Furthermore, Sections 63, 66, and 176 of the Criminal Code prohibit unlawful assemblies and protect religious worship. These sections address gatherings that disturb the peace, create reasonable fear of harm, or interfere with religious services. Taken together, these provisions form a comprehensive legal framework that already criminalizes intimidation, coercion, and the obstruction of lawful activities.

Enforcement Failures Across Canada

Despite this robust legal structure, these laws are rarely utilized, charges are seldom laid, and prosecutions remain the exception rather than the rule. Across Canada, demonstrations have been deliberately staged outside synagogues and other Jewish institutions, as well as in residential neighborhoods with significant Jewish populations. These are not peaceful expressions of opinion but targeted acts designed to intimidate and harass.

Yet, authorities frequently stand by without taking decisive action. The law exists, but it is not being enforced effectively. In Montreal, former mayor Valérie Plante repeatedly failed this test. Her administration tolerated demonstrations near synagogues and in Jewish neighborhoods while offering little more than carefully worded statements about balance and dialogue.
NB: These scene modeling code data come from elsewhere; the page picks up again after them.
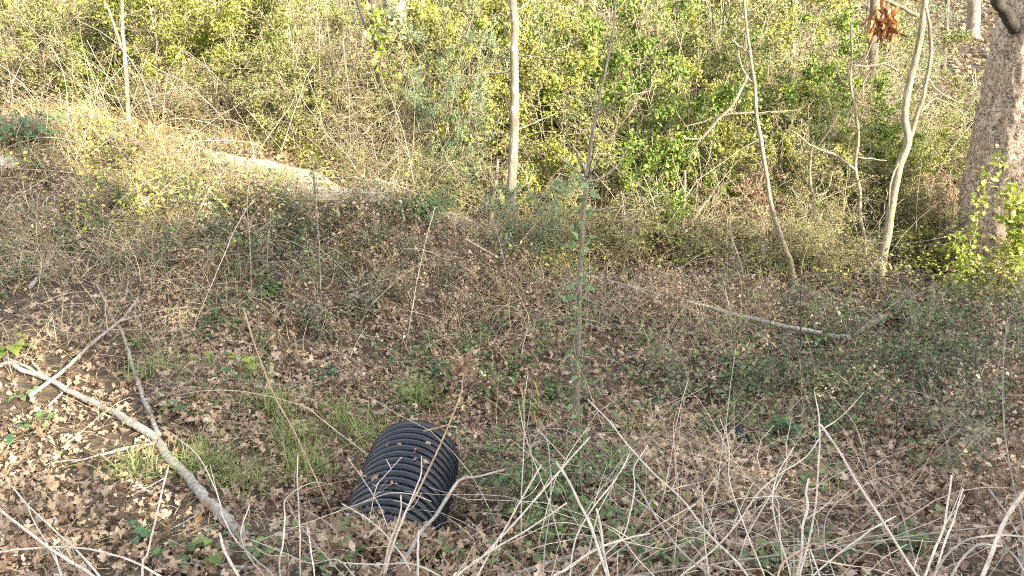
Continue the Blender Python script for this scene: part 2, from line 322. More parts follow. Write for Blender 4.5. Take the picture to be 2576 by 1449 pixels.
for s in np.arange(-14, 9, 2.6):
    p0 = s * tt + (QT - .3) * lt; hh = max(2.5, float(np.interp(s, hs[:, 0], hs[:, 1]) - QT * TE - .6))
    tl.add(tubes(np.array([[p0[0], p0[1], 1.2], [p0[0], p0[1], hh * .6], [p0[0], p0[1], hh]]), np.array([.16, .11, .03]), 7))
tag(obj('shade_treeline', tl.get(), LM['cedar']), kind='stuff')

# ------------------------------------------------------------------ leaf litter, dead grass, ground cover, twigs
def lob(K, ph, lobes, wd=.33):
    t = np.linspace(0, 1, K); e = np.sin(np.pi * np.clip((t - .12) / .88, 0, 1) ** .85) ** .8
    return np.maximum(.012, wd * e * (.62 + .42 * np.cos(2 * np.pi * lobes * t + ph)))
oak = [strip_leaf(lob(10, rng.uniform(0, 6), rng.uniform(2.6, 3.4), rng.uniform(.26, .40)), rng.uniform(-.9, .9), rng.uniform(-.9, 1.3), rng.uniform(0, .09)) for _ in range(9)]
def litter(pos, size, tilt, mat, temps, name):
    mb = MB(); k = rng.integers(0, len(temps), len(pos))
    for j, (tv, tf) in enumerate(temps):
        p = pos[k == j]; n_ = len(p)
        if not n_: continue
        Xa, Ya, Za = frames(n_, tilt, rng); sz = size[k == j][:, None]; fl = np.where(rng.random(n_) < .4, -1, 1)[:, None]
        mb.add(place(tv, tf, p, Xa * sz, Ya * sz, Za * sz * fl))
    return tag(obj(name, mb.get(), mat), kind='stuff')
def field(n_, y0, y1, pad=.8, pw=1.0):
    yy = y0 + (y1 - y0) * rng.random(n_) ** pw; xx = rng.uniform(-1, 1, n_) * (yy * .72 + pad)
    p = np.stack([xx, yy, gz(xx, yy)], -1); return p
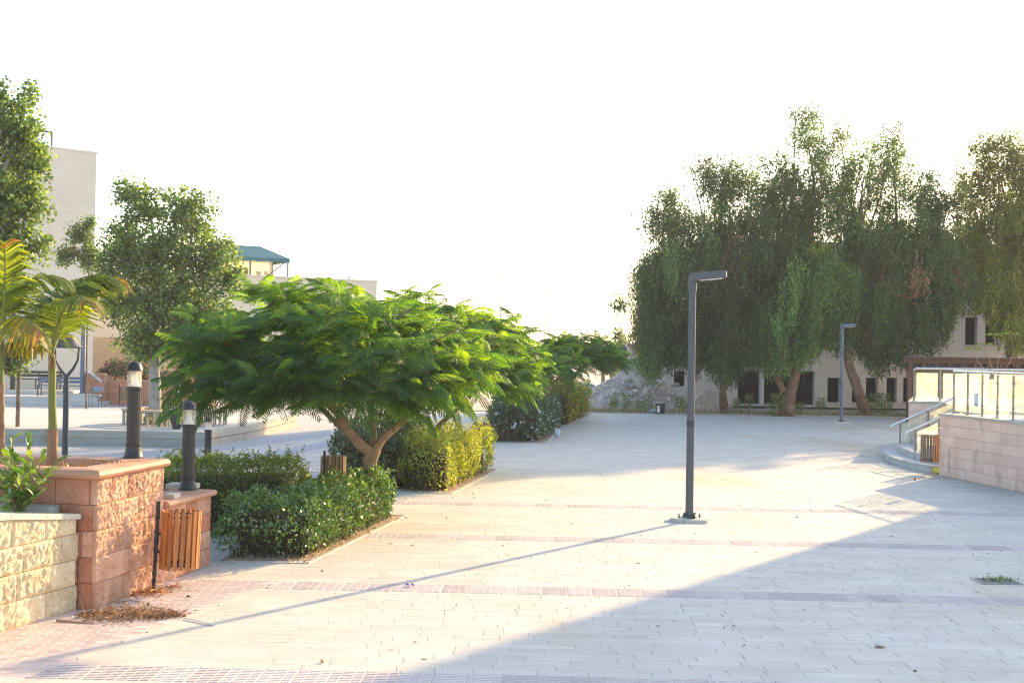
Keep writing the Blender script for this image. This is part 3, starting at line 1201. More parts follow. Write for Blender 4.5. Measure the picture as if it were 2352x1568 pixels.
def flame_tree(name, label, base, trunk, limbs, ctr, rx, ry, rt_up, rt_dn, ntip, flen, nobj, seed, group, dark=0):
    rng = np.random.default_rng(seed)
    base = Vector(base)
    t = root(name, base, label, 'tree', group)
    b = MB()
    b.tube(*trunk, n=12)
    b.build('trunk', M['bark_tan'], t, smooth=True)
    for lpts, lr in limbs:
        b = MB()
        b.tube(lpts, lr, n=9)
        b.build('limb', M['bark_tan'], t, smooth=True)
    c = np.array(ctr)
    fr = []
    tips = []
    tw = MB()
    hub = np.array(ctr) + [0, 0, -rt_dn * .6]
    k = 0
    while k < ntip:
        d = rand_dir(1, rng)[0]
        if d[2] < -.55: continue
        lump = 1 + .13 * math.sin(d[0] * 5 + seed) * math.cos(d[1] * 4 + seed * 2) + .08 * math.sin(d[0] * 11 + d[1] * 9)
        rr = rng.uniform(.80, 1.0) if rng.random() < .75 else rng.uniform(.45, .8)
        rz = rt_up if d[2] > 0 else rt_dn
        p = c + np.array([d[0] * rx, d[1] * ry, d[2] * rz]) * rr * lump
        k += 1
        ax = np.array([d[0] / rx, d[1] / ry, d[2] / rz * .8 + .35 / rz])
        ax /= np.linalg.norm(ax)
        ax = ax * .6 + np.array([0, 0, .55]) + rng.normal(0, .15, 3)
        ax /= np.linalg.norm(ax)
        tips.append(p)
        mdl = p * .45 + hub * .55 + rng.normal(0, .05, 3)
        if rng.random() < .55:
            tw.tube([Vector(p * .8 + hub * .2), Vector(p)], [.014, .007], 4, cap=False)
        m_ = rng.integers(6, 10)
        a0 = rng.uniform(0, 6.28)
        e1 = np.cross(ax, [0, 0, 1.0]) if abs(ax[2]) < .95 else np.array([1.0, 0, 0])
        e1 /= np.linalg.norm(e1)
        e2 = np.cross(ax, e1)
        for j in range(m_):
            a = a0 + j * 2.4
            spread = rng.uniform(.72, 1.0) if j < m_ - 1 else rng.uniform(.4, .7)
            dd = (e1 * math.cos(a) + e2 * math.sin(a)) * spread + ax * (1.05 - spread * .9)
            nn = ax + np.array([0, 0, .6])
            Rm = frame(dd, nn)
            ll = flen * rng.uniform(.7, 1.15) * (1 if spread > .5 else .8)
            young = spread < .7 or (d[2] > .35 and rng.random() < .35)
            ti = rng.choice([2, 4]) if young else rng.choice([0, 1, 3, 5])
            fr.append((p - ax * rng.uniform(0, .22), Rm, ll, int(rng.integers(8)), int(ti)))
    tw.build('twigs', M['bark_tan'], t)['kind'] = 'stuff'
    t_sc = []
    for (p, Rm, ll, vi, ti) in fr:
        out = (p - c) / np.array([rx, ry, rt_up])
        t_sc.append(-out[1] * 1.0 + .25 * out[2] + .6 * np.linalg.norm(out))
    od = np.argsort(-np.array(t_sc))
    V_, F_, C_ = [], [], []
    nb_ = 0
    o0 = np.array(off_of(t))
    for r_, i in enumerate(od):
        p, Rm, ll, vi, ti = fr[i]
        if r_ < nobj:
            fo = bpy.data.objects.new('frond', frond_data(vi, ti))
            mw = Matrix.Identity(4)
            for a_ in range(3):
                for b_ in range(3): mw[a_][b_] = Rm[a_][b_] * ll
                mw[a_][3] = p[a_] - o0[a_]
            link(fo, t)
            fo.matrix_local = mw
        else:
            v, f = FROND[vi]
            V_.append((v * ll) @ Rm.T + p)
            F_.append(f + nb_)
            C_.append(np.tile(np.array(FTONE[ti]), (len(v), 1)))
            nb_ += len(v)
    o = np_obj('foliage', np.concatenate(V_), np.concatenate(F_), np.concatenate(C_), M['leaf_fern'], t)
    o['kind'] = 'stuff'
    return t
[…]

However, there is nothing balanced about intimidation, gunshots, and Molotov cocktails, and there is no genuine dialogue when one side is being targeted at its places of worship. Similarly, in Toronto, Mayor Olivia Chow faces comparable scenes—protests escalating into harassment, Jewish institutions requiring heightened security due to violent attacks—yet the response has often been silence or inadequate action.

The Need for Leadership and Action

The core issue is not a lack of legal tools but a deficiency in leadership and enforcement. Canada must prioritize the consistent application of its existing Criminal Code provisions to protect Jewish communities from harassment and violence. Creating new laws like Bill C-9 without addressing the underlying enforcement failures will only add bureaucratic complexity without solving the real problem.

What is required is a renewed commitment from law enforcement agencies and political leaders to uphold the law as it stands, ensuring that Jewish Canadians can live without fear in their own country. The time for empty gestures and additional legislation has passed; the moment for decisive action and enforcement is now.